Wednesday, June 6, 2007

In my bible study last nite, we were reviewing our book "In pit with a lion on snowy day ", by Mark Batterson and we were asking each other what is currently holding us back from doing what God has asked us to do. Or what is holding us back from pursuing the dreams that God has laid in our hearts. I feel like recently God has laid on my heart to start a book club in my neighborhood. I feel like a sixth grader starting a babysitting club. I'm nervous. I'm anxious. What if I invite people and no one comes? I have met some wonderful people around my block this summer and many of them share the common interest of reading. So, as I was praying for my neighbors, this idea popped in my head. I kept telling myself it was just a random thought, but almost right away I knew it was from the Holy Spirit. I've just tried convincing myself otherwise these last few weeks. But I've finally worked up the courage to do what I've been asked. So, I've designed a post card today and they will go out this week. This has been on my heart a while, but I've been dragging my feet. I'm afraid of rejection. I'm afraid of irrelevance. I'm afraid of inadaquecy. But thanks to Lonna and Danielle, they've encouraged me to be obedient. They encouraged and they threatened me (in a nice Christian way of course.) They helped me to see that my fears could possibly be limiting me from embracing a miraculous work of God. I'm chasing the lion and I'm starting this book club...even if I'm the only member :)

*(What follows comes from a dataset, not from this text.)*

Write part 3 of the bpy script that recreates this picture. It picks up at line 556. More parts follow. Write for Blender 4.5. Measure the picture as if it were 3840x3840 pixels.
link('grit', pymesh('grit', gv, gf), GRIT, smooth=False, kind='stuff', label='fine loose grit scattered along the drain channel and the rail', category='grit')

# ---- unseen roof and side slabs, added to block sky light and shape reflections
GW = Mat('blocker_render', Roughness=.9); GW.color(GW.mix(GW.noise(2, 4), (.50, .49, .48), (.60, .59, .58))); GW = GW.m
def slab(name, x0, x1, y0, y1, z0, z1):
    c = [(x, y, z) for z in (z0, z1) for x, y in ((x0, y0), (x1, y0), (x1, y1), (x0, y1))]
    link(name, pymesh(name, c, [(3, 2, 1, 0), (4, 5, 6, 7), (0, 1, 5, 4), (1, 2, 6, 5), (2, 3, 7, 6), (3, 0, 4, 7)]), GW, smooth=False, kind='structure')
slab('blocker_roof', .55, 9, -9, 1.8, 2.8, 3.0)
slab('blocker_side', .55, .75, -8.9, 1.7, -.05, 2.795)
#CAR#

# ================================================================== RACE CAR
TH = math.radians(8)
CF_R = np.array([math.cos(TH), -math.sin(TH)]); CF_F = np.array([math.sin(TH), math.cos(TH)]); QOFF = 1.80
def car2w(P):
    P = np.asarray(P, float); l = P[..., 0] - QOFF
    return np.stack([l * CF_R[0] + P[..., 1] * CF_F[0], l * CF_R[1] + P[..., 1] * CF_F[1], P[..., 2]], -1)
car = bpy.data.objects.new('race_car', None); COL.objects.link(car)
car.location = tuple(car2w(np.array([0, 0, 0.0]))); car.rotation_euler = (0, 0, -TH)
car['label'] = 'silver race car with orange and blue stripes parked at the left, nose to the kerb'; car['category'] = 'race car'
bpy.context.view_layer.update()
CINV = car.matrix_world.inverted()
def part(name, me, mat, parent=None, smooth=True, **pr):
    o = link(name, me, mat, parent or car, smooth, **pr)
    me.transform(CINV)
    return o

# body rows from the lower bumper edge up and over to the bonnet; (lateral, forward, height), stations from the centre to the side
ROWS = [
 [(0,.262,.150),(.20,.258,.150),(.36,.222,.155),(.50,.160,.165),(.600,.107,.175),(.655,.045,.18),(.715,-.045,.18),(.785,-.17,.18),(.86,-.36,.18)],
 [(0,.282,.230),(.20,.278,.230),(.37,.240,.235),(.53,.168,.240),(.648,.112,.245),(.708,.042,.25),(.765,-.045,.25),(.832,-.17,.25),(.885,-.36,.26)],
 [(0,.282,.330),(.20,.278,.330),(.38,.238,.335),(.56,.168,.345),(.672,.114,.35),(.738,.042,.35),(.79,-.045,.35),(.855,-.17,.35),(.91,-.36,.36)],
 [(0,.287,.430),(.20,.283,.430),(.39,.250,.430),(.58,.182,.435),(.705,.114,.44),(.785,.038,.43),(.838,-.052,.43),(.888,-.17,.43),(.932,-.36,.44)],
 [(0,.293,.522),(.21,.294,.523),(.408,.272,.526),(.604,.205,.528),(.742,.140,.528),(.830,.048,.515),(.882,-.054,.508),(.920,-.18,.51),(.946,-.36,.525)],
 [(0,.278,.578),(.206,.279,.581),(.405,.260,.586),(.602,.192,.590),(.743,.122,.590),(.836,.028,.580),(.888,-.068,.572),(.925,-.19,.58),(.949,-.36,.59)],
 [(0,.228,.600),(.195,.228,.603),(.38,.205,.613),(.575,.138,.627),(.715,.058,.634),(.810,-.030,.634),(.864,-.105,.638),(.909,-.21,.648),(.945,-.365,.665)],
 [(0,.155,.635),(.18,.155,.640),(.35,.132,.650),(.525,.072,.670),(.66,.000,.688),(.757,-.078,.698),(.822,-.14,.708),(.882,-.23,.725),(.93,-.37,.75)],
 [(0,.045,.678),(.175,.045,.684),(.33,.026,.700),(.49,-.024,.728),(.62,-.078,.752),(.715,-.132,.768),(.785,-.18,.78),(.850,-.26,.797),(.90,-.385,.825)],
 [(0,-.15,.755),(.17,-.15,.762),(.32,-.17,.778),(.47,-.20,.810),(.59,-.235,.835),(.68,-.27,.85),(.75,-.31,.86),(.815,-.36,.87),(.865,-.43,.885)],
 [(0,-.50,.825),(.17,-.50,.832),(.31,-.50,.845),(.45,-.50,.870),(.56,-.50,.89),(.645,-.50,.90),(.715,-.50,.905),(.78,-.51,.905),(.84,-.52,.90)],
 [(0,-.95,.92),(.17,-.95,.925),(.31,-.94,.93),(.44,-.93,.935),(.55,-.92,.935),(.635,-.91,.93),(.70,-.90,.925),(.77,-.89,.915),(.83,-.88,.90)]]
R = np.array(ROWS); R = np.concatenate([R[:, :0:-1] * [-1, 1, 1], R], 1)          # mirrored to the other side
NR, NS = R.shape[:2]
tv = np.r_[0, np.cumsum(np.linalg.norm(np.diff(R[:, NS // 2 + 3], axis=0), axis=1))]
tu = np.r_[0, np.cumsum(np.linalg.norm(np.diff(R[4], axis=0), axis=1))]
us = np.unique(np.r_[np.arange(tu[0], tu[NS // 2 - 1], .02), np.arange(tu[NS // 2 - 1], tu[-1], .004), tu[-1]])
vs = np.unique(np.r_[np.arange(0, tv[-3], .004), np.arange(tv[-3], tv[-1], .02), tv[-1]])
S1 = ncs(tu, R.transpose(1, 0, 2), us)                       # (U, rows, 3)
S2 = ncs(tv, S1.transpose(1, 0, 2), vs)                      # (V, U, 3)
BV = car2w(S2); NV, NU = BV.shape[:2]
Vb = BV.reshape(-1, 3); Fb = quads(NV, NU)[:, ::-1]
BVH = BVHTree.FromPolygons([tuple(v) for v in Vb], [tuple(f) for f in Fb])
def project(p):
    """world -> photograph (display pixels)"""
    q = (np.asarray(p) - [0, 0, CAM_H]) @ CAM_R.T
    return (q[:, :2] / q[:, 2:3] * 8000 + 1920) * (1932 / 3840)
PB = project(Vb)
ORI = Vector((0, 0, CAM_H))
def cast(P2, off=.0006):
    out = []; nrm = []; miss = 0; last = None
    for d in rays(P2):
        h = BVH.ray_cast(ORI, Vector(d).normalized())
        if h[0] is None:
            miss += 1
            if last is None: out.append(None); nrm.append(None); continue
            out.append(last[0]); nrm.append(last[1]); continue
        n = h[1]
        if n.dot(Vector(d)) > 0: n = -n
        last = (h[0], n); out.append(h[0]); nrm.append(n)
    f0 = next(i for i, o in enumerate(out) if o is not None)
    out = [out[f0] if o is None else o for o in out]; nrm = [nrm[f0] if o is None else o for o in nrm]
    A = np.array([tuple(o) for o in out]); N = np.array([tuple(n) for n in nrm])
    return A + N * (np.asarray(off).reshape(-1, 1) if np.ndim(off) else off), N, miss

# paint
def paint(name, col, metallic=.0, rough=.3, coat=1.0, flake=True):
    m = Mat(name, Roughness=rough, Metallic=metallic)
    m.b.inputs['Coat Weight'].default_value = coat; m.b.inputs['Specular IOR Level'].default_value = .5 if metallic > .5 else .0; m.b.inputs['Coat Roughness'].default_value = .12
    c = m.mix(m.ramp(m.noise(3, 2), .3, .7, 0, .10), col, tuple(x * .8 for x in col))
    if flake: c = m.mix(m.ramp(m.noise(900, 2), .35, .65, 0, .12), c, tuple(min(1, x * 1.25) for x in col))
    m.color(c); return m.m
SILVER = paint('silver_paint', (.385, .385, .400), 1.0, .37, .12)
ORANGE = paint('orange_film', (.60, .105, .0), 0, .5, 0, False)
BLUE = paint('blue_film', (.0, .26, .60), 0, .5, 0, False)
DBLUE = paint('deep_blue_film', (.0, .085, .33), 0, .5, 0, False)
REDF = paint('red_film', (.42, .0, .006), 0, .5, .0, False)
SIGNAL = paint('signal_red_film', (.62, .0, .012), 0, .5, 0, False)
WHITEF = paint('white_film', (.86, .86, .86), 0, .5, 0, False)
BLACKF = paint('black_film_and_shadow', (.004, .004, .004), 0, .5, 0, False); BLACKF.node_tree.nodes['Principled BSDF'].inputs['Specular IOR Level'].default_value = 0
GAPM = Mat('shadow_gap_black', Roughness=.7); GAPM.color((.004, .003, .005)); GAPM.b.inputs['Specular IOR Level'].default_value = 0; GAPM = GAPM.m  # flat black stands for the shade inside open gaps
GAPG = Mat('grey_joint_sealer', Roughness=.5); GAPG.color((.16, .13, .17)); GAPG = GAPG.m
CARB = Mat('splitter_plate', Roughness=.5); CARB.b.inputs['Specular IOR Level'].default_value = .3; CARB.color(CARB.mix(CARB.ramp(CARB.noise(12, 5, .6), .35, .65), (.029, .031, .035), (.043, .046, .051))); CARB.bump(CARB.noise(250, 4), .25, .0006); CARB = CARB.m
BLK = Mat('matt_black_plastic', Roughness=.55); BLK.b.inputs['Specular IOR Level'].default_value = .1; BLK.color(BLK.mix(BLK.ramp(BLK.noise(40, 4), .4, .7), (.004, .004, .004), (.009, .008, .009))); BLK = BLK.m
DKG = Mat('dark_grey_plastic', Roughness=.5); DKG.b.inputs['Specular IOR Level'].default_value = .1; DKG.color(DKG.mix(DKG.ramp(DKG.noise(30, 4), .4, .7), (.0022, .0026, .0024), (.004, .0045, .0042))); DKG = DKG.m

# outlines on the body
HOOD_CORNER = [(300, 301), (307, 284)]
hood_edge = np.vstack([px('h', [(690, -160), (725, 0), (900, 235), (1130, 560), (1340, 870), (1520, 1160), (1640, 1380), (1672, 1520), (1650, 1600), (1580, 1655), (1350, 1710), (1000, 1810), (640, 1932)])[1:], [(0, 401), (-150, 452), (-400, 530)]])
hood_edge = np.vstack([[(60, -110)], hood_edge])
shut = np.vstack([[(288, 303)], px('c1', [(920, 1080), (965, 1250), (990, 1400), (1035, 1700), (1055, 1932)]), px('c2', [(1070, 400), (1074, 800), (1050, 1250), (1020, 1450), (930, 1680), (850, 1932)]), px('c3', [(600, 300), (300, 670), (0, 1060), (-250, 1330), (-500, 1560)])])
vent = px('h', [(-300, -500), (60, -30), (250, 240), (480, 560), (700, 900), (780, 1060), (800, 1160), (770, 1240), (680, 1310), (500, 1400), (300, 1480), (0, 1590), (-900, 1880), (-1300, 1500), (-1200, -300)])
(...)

Next we asked eachother what out wildest dreams were. The dreams that you hold in your heart and don't reveal to anyone because you are either embarassed or uncertain. One of my far fetched dreams is to write a book. I've thought about writing to the young pastor's wife, or illustrations from real life ministry experiences. I've also thought about writing cirriculum for Jr. High classes, or to parents of teenagers. Anyways, this blogging thing has helped me to exercise my writing muscle. That's all.

One more cool concept from Mr. Batterson...the biggest risk is the unwillingness to take risks.